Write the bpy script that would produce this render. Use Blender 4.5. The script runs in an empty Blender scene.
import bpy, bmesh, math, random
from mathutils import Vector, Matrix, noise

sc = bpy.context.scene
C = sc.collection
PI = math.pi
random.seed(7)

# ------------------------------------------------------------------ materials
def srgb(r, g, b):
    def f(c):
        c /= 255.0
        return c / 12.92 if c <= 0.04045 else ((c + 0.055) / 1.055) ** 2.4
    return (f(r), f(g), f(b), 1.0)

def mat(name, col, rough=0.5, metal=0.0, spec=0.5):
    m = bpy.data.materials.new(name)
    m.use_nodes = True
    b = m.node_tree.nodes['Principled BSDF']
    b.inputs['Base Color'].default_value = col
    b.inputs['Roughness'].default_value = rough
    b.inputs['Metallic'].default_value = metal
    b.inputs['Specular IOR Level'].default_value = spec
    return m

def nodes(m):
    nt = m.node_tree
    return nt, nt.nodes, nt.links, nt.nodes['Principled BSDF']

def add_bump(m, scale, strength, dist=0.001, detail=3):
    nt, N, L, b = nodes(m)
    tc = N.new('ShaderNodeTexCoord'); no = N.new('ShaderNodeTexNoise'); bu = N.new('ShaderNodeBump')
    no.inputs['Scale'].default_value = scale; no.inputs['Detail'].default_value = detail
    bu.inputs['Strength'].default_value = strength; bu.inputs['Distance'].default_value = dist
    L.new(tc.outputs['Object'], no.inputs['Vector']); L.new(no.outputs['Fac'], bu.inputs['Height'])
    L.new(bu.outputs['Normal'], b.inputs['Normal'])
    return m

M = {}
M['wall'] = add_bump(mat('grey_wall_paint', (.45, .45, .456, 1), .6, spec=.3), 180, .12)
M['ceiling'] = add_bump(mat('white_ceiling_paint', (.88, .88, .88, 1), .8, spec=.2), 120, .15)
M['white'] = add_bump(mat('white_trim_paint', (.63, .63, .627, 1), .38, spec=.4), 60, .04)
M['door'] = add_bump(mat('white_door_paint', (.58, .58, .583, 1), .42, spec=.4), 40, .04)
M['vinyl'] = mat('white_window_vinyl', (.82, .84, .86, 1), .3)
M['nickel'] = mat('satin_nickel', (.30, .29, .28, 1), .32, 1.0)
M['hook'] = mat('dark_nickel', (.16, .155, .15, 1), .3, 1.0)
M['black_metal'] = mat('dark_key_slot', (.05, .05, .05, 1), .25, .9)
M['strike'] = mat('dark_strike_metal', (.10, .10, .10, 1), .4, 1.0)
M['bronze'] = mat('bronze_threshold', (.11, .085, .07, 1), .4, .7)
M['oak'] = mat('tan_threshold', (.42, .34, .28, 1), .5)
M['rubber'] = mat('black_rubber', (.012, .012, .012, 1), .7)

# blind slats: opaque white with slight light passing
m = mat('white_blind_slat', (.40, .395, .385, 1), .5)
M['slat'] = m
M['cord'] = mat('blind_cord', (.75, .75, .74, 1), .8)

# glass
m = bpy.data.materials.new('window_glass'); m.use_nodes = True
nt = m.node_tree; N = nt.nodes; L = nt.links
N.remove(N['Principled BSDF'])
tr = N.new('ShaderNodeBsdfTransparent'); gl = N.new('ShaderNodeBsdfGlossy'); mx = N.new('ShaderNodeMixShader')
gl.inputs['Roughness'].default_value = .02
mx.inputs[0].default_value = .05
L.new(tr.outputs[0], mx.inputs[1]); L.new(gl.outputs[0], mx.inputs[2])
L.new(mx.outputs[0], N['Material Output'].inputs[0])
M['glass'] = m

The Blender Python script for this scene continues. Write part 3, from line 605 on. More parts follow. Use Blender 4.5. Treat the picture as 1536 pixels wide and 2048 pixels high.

= = =

**What needs to be done**. The records above should all be quoted exactly, please.

**Solution below**.
Write the bpy script that would produce this render. Use Blender 4.5. The script runs in an empty Blender scene.
import bpy, bmesh, math, random
from mathutils import Vector, Matrix, noise

sc = bpy.context.scene
C = sc.collection
PI = math.pi
random.seed(7)

# ------------------------------------------------------------------ materials
def srgb(r, g, b):
    def f(c):
        c /= 255.0
        return c / 12.92 if c <= 0.04045 else ((c + 0.055) / 1.055) ** 2.4
    return (f(r), f(g), f(b), 1.0)

def mat(name, col, rough=0.5, metal=0.0, spec=0.5):
    m = bpy.data.materials.new(name)
    m.use_nodes = True
    b = m.node_tree.nodes['Principled BSDF']
    b.inputs['Base Color'].default_value = col
    b.inputs['Roughness'].default_value = rough
    b.inputs['Metallic'].default_value = metal
    b.inputs['Specular IOR Level'].default_value = spec
    return m

def nodes(m):
    nt = m.node_tree
    return nt, nt.nodes, nt.links, nt.nodes['Principled BSDF']

def add_bump(m, scale, strength, dist=0.001, detail=3):
    nt, N, L, b = nodes(m)
    tc = N.new('ShaderNodeTexCoord'); no = N.new('ShaderNodeTexNoise'); bu = N.new('ShaderNodeBump')
    no.inputs['Scale'].default_value = scale; no.inputs['Detail'].default_value = detail
    bu.inputs['Strength'].default_value = strength; bu.inputs['Distance'].default_value = dist
    L.new(tc.outputs['Object'], no.inputs['Vector']); L.new(no.outputs['Fac'], bu.inputs['Height'])
    L.new(bu.outputs['Normal'], b.inputs['Normal'])
    return m

M = {}
M['wall'] = add_bump(mat('grey_wall_paint', (.45, .45, .456, 1), .6, spec=.3), 180, .12)
M['ceiling'] = add_bump(mat('white_ceiling_paint', (.88, .88, .88, 1), .8, spec=.2), 120, .15)
M['white'] = add_bump(mat('white_trim_paint', (.63, .63, .627, 1), .38, spec=.4), 60, .04)
M['door'] = add_bump(mat('white_door_paint', (.58, .58, .583, 1), .42, spec=.4), 40, .04)
M['vinyl'] = mat('white_window_vinyl', (.82, .84, .86, 1), .3)
M['nickel'] = mat('satin_nickel', (.30, .29, .28, 1), .32, 1.0)
M['hook'] = mat('dark_nickel', (.16, .155, .15, 1), .3, 1.0)
M['black_metal'] = mat('dark_key_slot', (.05, .05, .05, 1), .25, .9)
M['strike'] = mat('dark_strike_metal', (.10, .10, .10, 1), .4, 1.0)
M['bronze'] = mat('bronze_threshold', (.11, .085, .07, 1), .4, .7)
M['oak'] = mat('tan_threshold', (.42, .34, .28, 1), .5)
M['rubber'] = mat('black_rubber', (.012, .012, .012, 1), .7)

# blind slats: opaque white with slight light passing
m = mat('white_blind_slat', (.40, .395, .385, 1), .5)
M['slat'] = m
M['cord'] = mat('blind_cord', (.75, .75, .74, 1), .8)

# glass
m = bpy.data.materials.new('window_glass'); m.use_nodes = True
nt = m.node_tree; N = nt.nodes; L = nt.links
N.remove(N['Principled BSDF'])
tr = N.new('ShaderNodeBsdfTransparent'); gl = N.new('ShaderNodeBsdfGlossy'); mx = N.new('ShaderNodeMixShader')
gl.inputs['Roughness'].default_value = .02
mx.inputs[0].default_value = .05
L.new(tr.outputs[0], mx.inputs[1]); L.new(gl.outputs[0], mx.inputs[2])
L.new(mx.outputs[0], N['Material Output'].inputs[0])
M['glass'] = m

The Blender Python script for this scene continues. Write part 3, from line 605 on. More parts follow. Use Blender 4.5. Treat the picture as 1536 pixels wide and 2048 pixels high.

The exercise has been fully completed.